Ashbel Fitch, that “contemptible lying little blackguard” as TR had called him, now accused Roosevelt of paying for prostitutes.
Fitch instructed the comptroller’s in-house counsel to shine a light on the piles of brothel expense vouchers that Police Board treasurer Avery Andrews had n
aively included in a transfer-of-funds request.
Although it was well known in police circles that plainclothes detectives investigated brothels, it was nonetheless quite stunning to see dozens of these expenses listed in cold type in newspapers: upstanding officers handing taxpayer dollars to soon-to-be-naked demimondaines. Fitch’s charge boiled down to Roosevelt secretly using city money to finance orgies for policemen. Each police officer’s request for reimbursement, in its terseness, did read somehow like an aide-mémoire to a night on the town.
Detective Henry Hahn, thirty-six years old, filed a slip that read:
- cab hire from R.R. station to Mrs. Clemens’ house of assignation in Kingsbridge: $6
- paid May Williams and Gussie Rous for exposure of person: $10
- bought 5 pints of wine at $2.50 pint: $12.50
A pair of patrolmen in the Tenderloin, Thomas McGuire and Paul Gallagher, explored a high-end brothel on East 35th Street and filed these expenses:
- hire for dress suit, shoes and hat: $5 (McGuire)
- paid for woman: $7.50 (McGuire)
- paid for wine: $15 (McGuire)
- woman: $7.50 (Gallagher)
- drinks: $4 (Gallagher)
- cigars: $1 (Gallagher)
Newspapers such as the Sun and the World filled column inches with these itemized accounts of nights of carousing, from the bargain prices of the East Side up to the high-end Tenderloin.

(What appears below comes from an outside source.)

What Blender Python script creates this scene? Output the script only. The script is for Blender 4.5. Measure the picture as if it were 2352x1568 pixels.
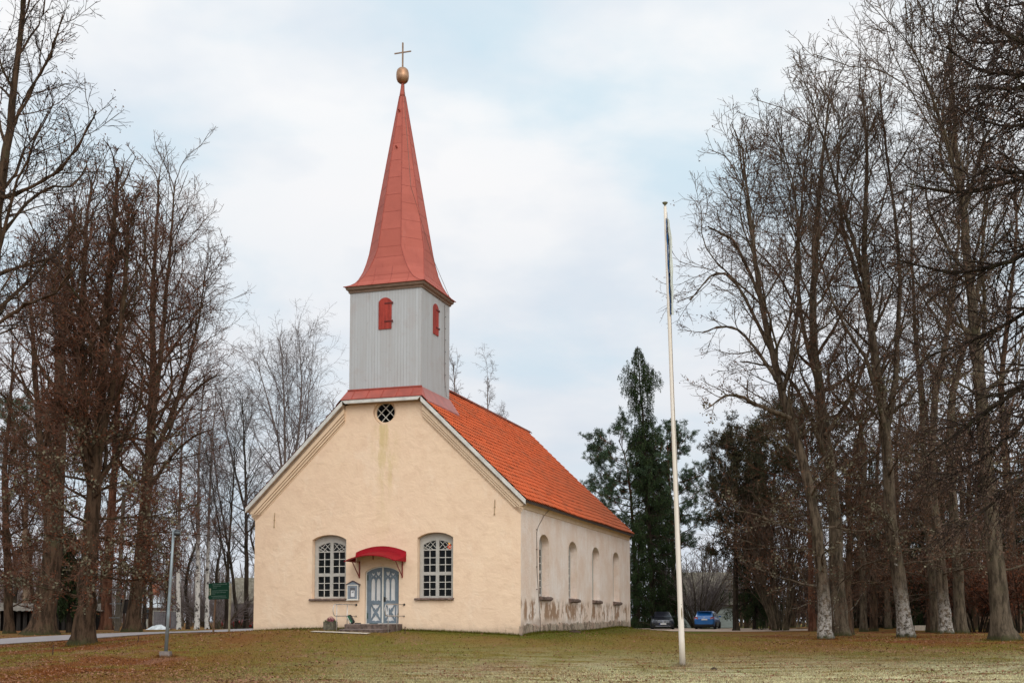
import bpy, math, random
import numpy as np
from mathutils import Vector
from mathutils.geometry import tessellate_polygon

for o in list(bpy.data.objects): bpy.data.objects.remove(o)
S = bpy.context.scene
COL = S.collection
PI = math.pi
EYE = 1.5                         # height of the camera over the lawn datum
FPX, PITCH, SHIFT = 2755.0, 0.0807, 420.72   # focal length and shift in 2352-px units
W = 11.6                          # facade width
PHI = 0.311                       # yaw of the church
CX, CY = 0.336, 46.286            # front right corner of the church

# ---------------------------------------------------------------- camera
cam_d = bpy.data.cameras.new('camera'); cam = bpy.data.objects.new('camera', cam_d); COL.objects.link(cam)
cam.location = (0, 0, EYE); cam.rotation_euler = (PI/2 + PITCH, 0, 0)
cam_d.sensor_width = 36; cam_d.lens = 36*FPX/2352; cam_d.shift_y = SHIFT/2352
cam_d.clip_start = .1; cam_d.clip_end = 6000
S.camera = cam

# ---------------------------------------------------------------- light
SUN = Vector((.22, -.76, .60)).normalized()     # towards the sun, behind the camera
EL = math.asin(SUN.z); AZ = math.atan2(SUN.x, SUN.y)
sd = bpy.data.lights.new('sun', 'SUN'); sun = bpy.data.objects.new('sun', sd); COL.objects.link(sun)
sd.energy = 1.15; sd.angle = math.radians(40); sd.color = (1, .95, .88)
sun.rotation_euler = (-SUN).to_track_quat('-Z', 'Y').to_euler(); sun.location = (0, -20, 60)

world = bpy.data.worlds.new('World'); S.world = world; world.use_nodes = True
wt = world.node_tree; wt.nodes.clear()
def wn(t, **k):
    n = wt.nodes.new(t)
    for a, b in k.items(): setattr(n, a, b)
    return n
def wl(a, b): wt.links.new(a, b)
def wmath(op, a, b=None, c=None):
    n = wn('ShaderNodeMath', operation=op)
    for i, v in enumerate((a, b, c)):
        if v is None: continue
        if isinstance(v, (int, float)): n.inputs[i].default_value = v
        else: wl(v, n.inputs[i])
    return n.outputs[0]
tc = wn('ShaderNodeTexCoord')
sep = wn('ShaderNodeSeparateXYZ'); wl(tc.outputs['Generated'], sep.inputs[0])
sky = wn('ShaderNodeTexSky'); sky.sky_type = 'NISHITA'; sky.sun_disc = False
sky.sun_elevation = EL; sky.sun_rotation = AZ; sky.air_density = 1.0; sky.dust_density = 1.5
sks = wn('ShaderNodeMixRGB', blend_type='MULTIPLY'); sks.inputs[0].default_value = 1
wl(sky.outputs[0], sks.inputs[1]); sks.inputs[2].default_value = (.10, .10, .10, 1)
# cloud deck: project the direction on a flat layer so clouds shrink towards the horizon
zc = wmath('ADD', wmath('MAXIMUM', sep.outputs[2], 0.0), .22)
cv = wn('ShaderNodeCombineXYZ'); wl(wmath('DIVIDE', sep.outputs[0], zc), cv.inputs[0]); wl(wmath('DIVIDE', sep.outputs[1], zc), cv.inputs[1])
cv.inputs[2].default_value = 3.3
n1 = wn('ShaderNodeTexNoise'); wl(cv.outputs[0], n1.inputs['Vector'])
n1.inputs['Scale'].default_value = 1.9; n1.inputs['Detail'].default_value = 7; n1.inputs['Roughness'].default_value = .50; n1.inputs['Distortion'].default_value = .25
r1 = wn('ShaderNodeValToRGB'); wl(n1.outputs['Fac'], r1.inputs[0])
r1.color_ramp.elements[0].position = .38; r1.color_ramp.elements[1].position = .53
r1.color_ramp.interpolation = 'B_SPLINE'
cmap = wn('ShaderNodeVectorMath', operation='ADD'); wl(cv.outputs[0], cmap.inputs[0]); cmap.inputs[1].default_value = (7.3, 1.9, 5)
n2 = wn('ShaderNodeTexNoise'); wl(cmap.outputs[0], n2.inputs['Vector'])
n2.inputs['Scale'].default_value = 2.6; n2.inputs['Detail'].default_value = 5; n2.inputs['Roughness'].default_value = .5
r2 = wn('ShaderNodeValToRGB'); wl(n2.outputs['Fac'], r2.inputs[0])
r2.color_ramp.elements[0].position = .33; r2.color_ramp.elements[0].color = (.78, .83, .90, 1)
r2.color_ramp.elements[1].position = .52; r2.color_ramp.elements[1].color = (1.0, .985, .985, 1)
veil = wn('ShaderNodeMixRGB'); veil.inputs[0].default_value = .86
wl(sks.outputs[0], veil.inputs[1]); veil.inputs[2].default_value = (.68, .87, .975, 1)
cl = wn('ShaderNodeMixRGB'); wl(r1.outputs[0], cl.inputs[0]); wl(veil.outputs[0], cl.inputs[1]); wl(r2.outputs[0], cl.inputs[2])
# greyer, lower band towards the horizon
hz = wn('ShaderNodeMapRange'); wl(sep.outputs[2], hz.inputs[0]); hz.inputs[1].default_value = 0.0; hz.inputs[2].default_value = .40
hz.inputs[3].default_value = .85; hz.inputs[4].default_value = 0
hm = wn('ShaderNodeMixRGB'); wl(hz.outputs[0], hm.inputs[0]); wl(cl.outputs[0], hm.inputs[1]); hm.inputs[2].default_value = (.66, .71, .79, 1)
# the overcast is brighter where the sun stands behind it
dp = wn('ShaderNodeVectorMath', operation='DOT_PRODUCT'); wl(tc.outputs['Generated'], dp.inputs[0]); dp.inputs[1].default_value = SUN
gl = wmath('ADD', 1.0, wmath('MULTIPLY', wmath('POWER', wmath('MAXIMUM', dp.outputs['Value'], 0.0), 1.5), 1.0))
bg = wn('ShaderNodeBackground'); wl(hm.outputs[0], bg.inputs[0]); wl(gl, bg.inputs[1])
wo = wn('ShaderNodeOutputWorld'); wl(bg.outputs[0], wo.inputs[0])
S.view_settings.view_transform = 'Standard'; S.view_settings.look = 'None'
S.view_settings.exposure = 0.0; S.view_settings.gamma = 1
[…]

Included in the stacks of papers was an endorsement by veteran detective Hahn: “The prices are fair and reasonable, and no greater than those charged to ordinary customers and such claim is justly due.” (It’s unclear if Roosevelt knew that during the Lexow investigation Henry Hahn had been accused of shaking down brothels in Devery’s 11th Precinct, or that both of his brothers had been tossed from the police force: Edward Hahn for drinking in uniform, Frank Hahn for secretly running a brothel.)